Trump in court as lawyers fight to overturn verdict in E. Jean Carroll sex abuse trial

NEW YORK — Walking off the campaign trail into a courtroom, Donald Trump watched silently Friday as one of his lawyers fought to overturn a verdict that found the former president liable for sexual abuse and defamation.

The Republican nominee and his accuser, E. Jean Carroll, a writer, sat at tables about 15 feet apart in a federal appeals courtroom. Trump did not greet or look at Carroll as he walked directly past her on the way in and out, but he shook his head at times, such as when Carroll’s lawyer said he had sexually assaulted her.

Trump attorney D. John Sauer told judges on the 2nd U.S. Circuit Court of Appeals that the civil trial in Carroll’s lawsuit was tainted by improper evidence.

“This case is a classic example of implausible allegations supported by highly inflammatory and inadmissible evidence,” Sauer said, noting that the jury was allowed to consider evidence such as the infamous “Access Hollywood” tape in which Trump bragged years ago about grabbing women’s genitals.

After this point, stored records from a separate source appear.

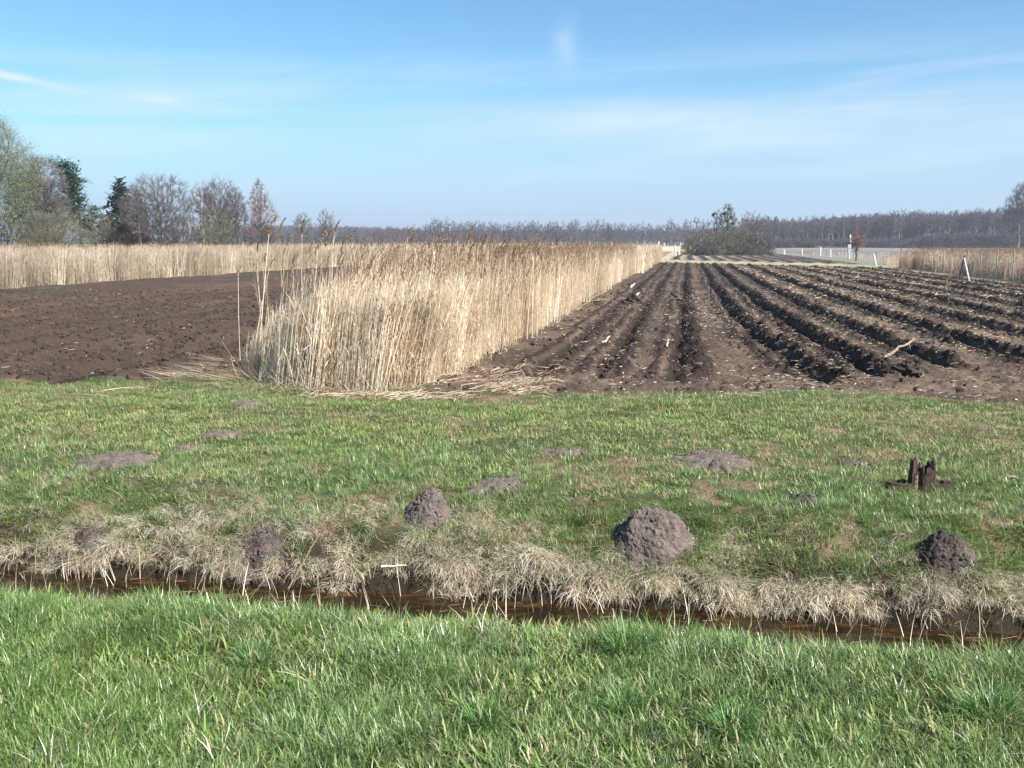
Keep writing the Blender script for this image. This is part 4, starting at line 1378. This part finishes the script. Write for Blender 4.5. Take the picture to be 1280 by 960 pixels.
# far row of bare trees across the field: one by one
def far_tree(H, Wd, twig, k=0, bark='bark_dark', **kw):
    pr = var([BARE, TALL, BARE][k % 3], N=[150, 120, 130][k % 3], ntw=8, tl=1.3, rtip=.045)
    pr.update(kw)
    ct = crown_tree(H, Wd, **pr)
    a_, b_ = tree_meshes(ct, bark, twig, .035, .3)
    return a_, b_


def merge(name, a, b):
    out = bpy.data.meshes.new(name)
    import bmesh
    bm = bmesh.new()
    bm.from_mesh(a); na_ = len(bm.faces); bm.from_mesh(b)
    bm.faces.ensure_lookup_table()
    for f in bm.faces[na_:]:
        f.material_index = 1
    bm.to_mesh(out); bm.free()
    out.materials.append(a.materials[0]); out.materials.append(b.materials[0])
    return out


tp_meshes = [far_tree(12, [7.5, 4.5, 6.5][k % 3], 'twig_purple', k=k) for k in range(6)]
px = 486
k = 0
lab_row = 'bare tree in the long far row between the young spruces and the shrub island'
while px < 860:
    D = random.uniform(395, 425)
    tp = 278 + random.uniform(-4, 4) if px > 525 else 284 + random.uniform(-3, 3)
    if 535 < px < 575:
        tp -= 3
    x, y, H = at_depth(px, tp, D)
    rt = empty('bare_tree', (x, y, 0), lab_row, 'tree', 'far row of bare trees across the field')
    tm, cm = tp_meshes[k % 6]
    for nm, me in (('trunk', tm), ('crown', cm)):
        c = link(nm, me, rt)
    sx = H / 12 * random.uniform(.85, 1.15)
    rt.scale = (sx, sx, H / 12)
    rt.rotation_euler = (0, 0, random.uniform(0, 6.28))
    if 755 < px < 765:
        rt['label'] = 'tall tree with dark mistletoe near the middle of the far row'
        del rt['group']
        mistletoe(rt, 12, [(0, 279, .7), (.6, 284, .5)], D)
    px += random.uniform(6.0, 10.5)
    k += 1

# woods: masses of trees nobody could count
wood_v = [merge('wood_tree', *far_tree(12, U(5, 7), 'twig_purple', k=i)) for i in range(5)]
pole_v = [merge('wood_tree', *far_tree(12, U(3.0, 4.6), 'twig_purple', k=1, base=U(.35, .55), N=80, tl=1.0, ntw=6, bark='bark' if i % 2 else 'bark_dark')) for i in range(6)]
brush_src = []
for i in range(4):
    ct = crown_tree(U(2.6, 3.4), U(3.5, 5), N=110, base=0, bf=.5, lead=.12, shape='dome', stems=4, ntw=12, tl=.9, pw=.36, rtip=.03)
    brush_src.append(merge('brush', *tree_meshes(ct, 'bark_dark', 'twig_purple', .03, .3)))


def wood(name, polys, variants, label, hfun):
    P, Sc = [], []
    for (px0, px1, D0, D1, n) in polys:
        pxs = U(px0, px1, n); Ds = U(D0, D1, n)
        for a, b in zip(pxs, Ds):
            P.append(((a - 640) / F * b, b, 0)); Sc.append(hfun(a, b))
    n = len(P)
    scatter(name, np.array(P), np.stack([np.zeros(n), np.zeros(n), U(0, 6.28, n)], 1), np.array(Sc), rs.randint(0, len(variants), n), variants, label)


def h_mid(px, D):
    top = np.interp(px, [300, 420, 560, 860, 960], [283, 284, 288, 288, 280]) + random.uniform(-2, 3)
    return at_depth(px, top, D)[2] / 12


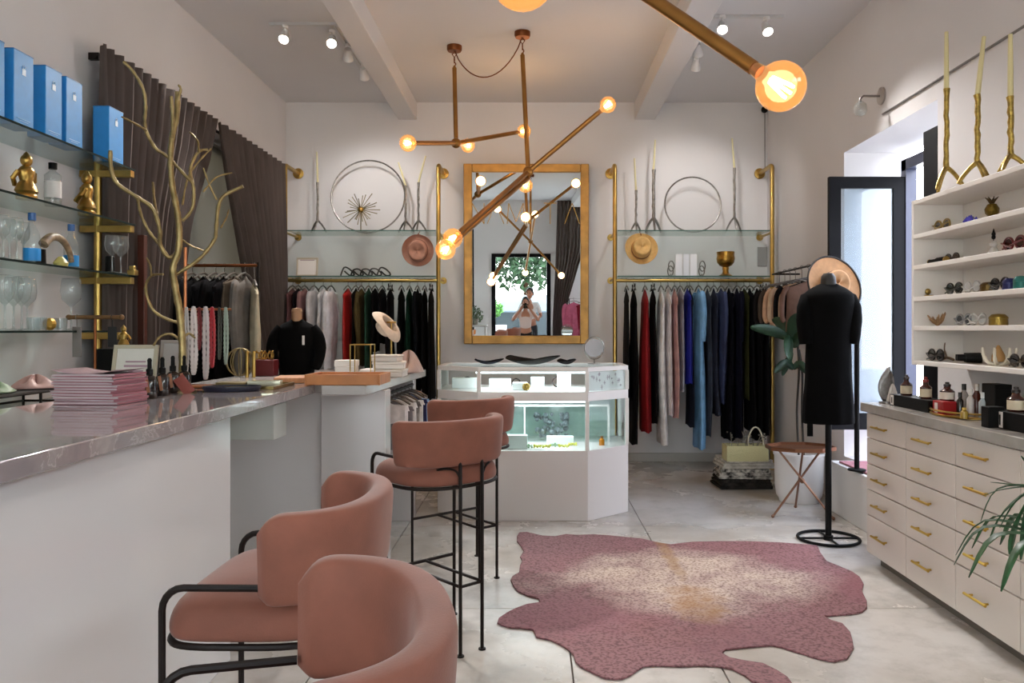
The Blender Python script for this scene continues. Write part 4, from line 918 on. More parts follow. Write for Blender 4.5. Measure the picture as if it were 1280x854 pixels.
# statues
def idol(label, X, Y, z, h, name='figurine', cat='figurine', seed=0, rz=0, mat=None):
    t = thing(name, label, cat, (X, Y, z), rz); s = h/.26
    prof = [(0, 0), (.055, 0), (.058, .02), (.05, .03), (.062, .045), (.05, .075), (.034, .10), (.043, .13), (.046, .155), (.03, .175), (.017, .185)]
    MB().lathe([(a*s, b*s) for a, b in prof], 16, (0, 0, 0), (1, .8)).tube([(.045*s, 0, .15*s), (.062*s, .02*s, .11*s), (.03*s, .05*s, .08*s)], .013*s, 7).tube([(-.045*s, 0, .15*s), (-.062*s, .02*s, .11*s), (-.03*s, .05*s, .08*s)], .013*s, 7).obj('body', mat or GOLD, t)
    MB().ball((0, 0, .212*s), .03*s, 12, 9, (1, 1, 1.15)).lathe([(.02*s, .235*s), (.012*s, .25*s), (0, .262*s)], 10).obj('head', mat or GOLD, t)
    return t
idol('gold seated figure near the left end of the second bar shelf', -2.33, YX(33), SZ[1]+.0105, .22, rz=1.2)
idol('gold twisted figure at the far end of the second bar shelf beside the pole', -2.35, 4.2, SZ[1]+.0105, .24, rz=1.9)
t = thing('spray_bottle', 'clear bottle with black cap between the two gold figures', 'bottle', (-2.33, YX(66), SZ[1]+.0105))
MB().lathe([(0, 0), (.035, 0), (.037, .01), (.037, .15), (.015, .17), (.015, .18), (0, .18)], 18).obj('body', GLW, t); MB().lathe([(0, .18), (.019, .18), (.019, .21), (0, .21)], 14).obj('cap', BLACK, t); MB().lathe([(.0376, .04), (.0376, .12)], 18).obj('label', M('#dfdcd8', .6), t)
# wine glasses
def wineglass(label, X, Y, z, h=.21, r=.04, group='stemmed glasses on the bar shelves', mat=GLW):
    return solo('wine_glass', MB().lathe([(0, 0), (r*.85, .001), (r*.8, .004), (.006, .010), (.004, h*.25), (.004, h*.45), (r*.35, h*.5), (r*.85, h*.6), (r, h*.75), (r*.9, h*.93), (r*.82, h)], 20), mat, label, 'glass', (X, Y, z), group=group)
for k, px in enumerate((4, 12, 21, 29)):
    wineglass('narrow stemmed glass, %s from the left on the third bar shelf' % ('first', 'second', 'third', 'fourth')[k], -2.36 if k % 2 else -2.3, YX(px, -2.36 if k % 2 else -2.3), SZ[2]+.0105, .19, .028, 'narrow stemmed glasses at the left end of the third bar shelf')
wineglass('wine glass left of the black candle on the third bar shelf', -2.27, 4.30, SZ[2]+.0105, .20, .038)
wineglass('large wine glass right of the black candle on the third bar shelf', -2.285, 4.42, SZ[2]+.0105, .21, .043)
solo('pillar_candle', MB().lathe([(0, 0), (.024, 0), (.025, .004), (.024, .095), (.018, .1), (0, .097)], 16), BLACK, 'small black candle between two wine glasses on the third bar shelf', 'candle', (-2.345, 4.42, SZ[2]+.0105))
m = MB(); m.box(-.022, .022, -.022, .022, 0, .03).box(-.014, .014, -.014, .014, .03, .052)
solo('gold_charm', m, GOLDB, 'small stepped gold ornament at the very end of the third bar shelf', 'ornament', (-2.235-.03, 4.51, SZ[2]+.0105), bevel=.003)
def blucap(label, px, sc=1):
    Y = YX(px); t = thing('water_bottle', label, 'bottle', (-2.33, Y, SZ[2]+.0105), sc=sc)
    MB().lathe([(0, 0), (.033, 0), (.036, .01), (.036, .11), (.03, .14), (.014, .18), (.013, .205), (0, .205)], 18).obj('body', GLW, t)
    MB().lathe([(0, .2), (.017, .2), (.017, .235), (0, .235)], 14).obj('cap', M('#2c62a3', .35), t)
    MB().lathe([(.0365, .012), (.0365, .07)], 18).obj('label', M('#1f93e0', .45), t)
blucap('clear bottle with blue cap and label just left of the curved horn', 40)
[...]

Carroll’s attorney, Roberta Kaplan, told the justices that the evidence in question was appropriate and that there was sufficient evidence in the nearly two-week trial regarding Carroll’s claim that Trump assaulted her in a fitting room at a luxury department store decades ago.

“E. Jean Carroll brought this case because Donald Trump sexually assaulted her in 1996 in a dressing room at Bergdorf Goodman and then smeared her in 2022 by saying she was crazy and made the whole thing up,” Kaplan said.

Carroll, who later stood with Kaplan outside the courthouse, declined to comment.

Trump left the courthouse in a motorcade, then delivered a lengthy diatribe against the case at Trump Tower, where he repeated that Carroll — and other women who have accused him of sexual assault — were making it all up.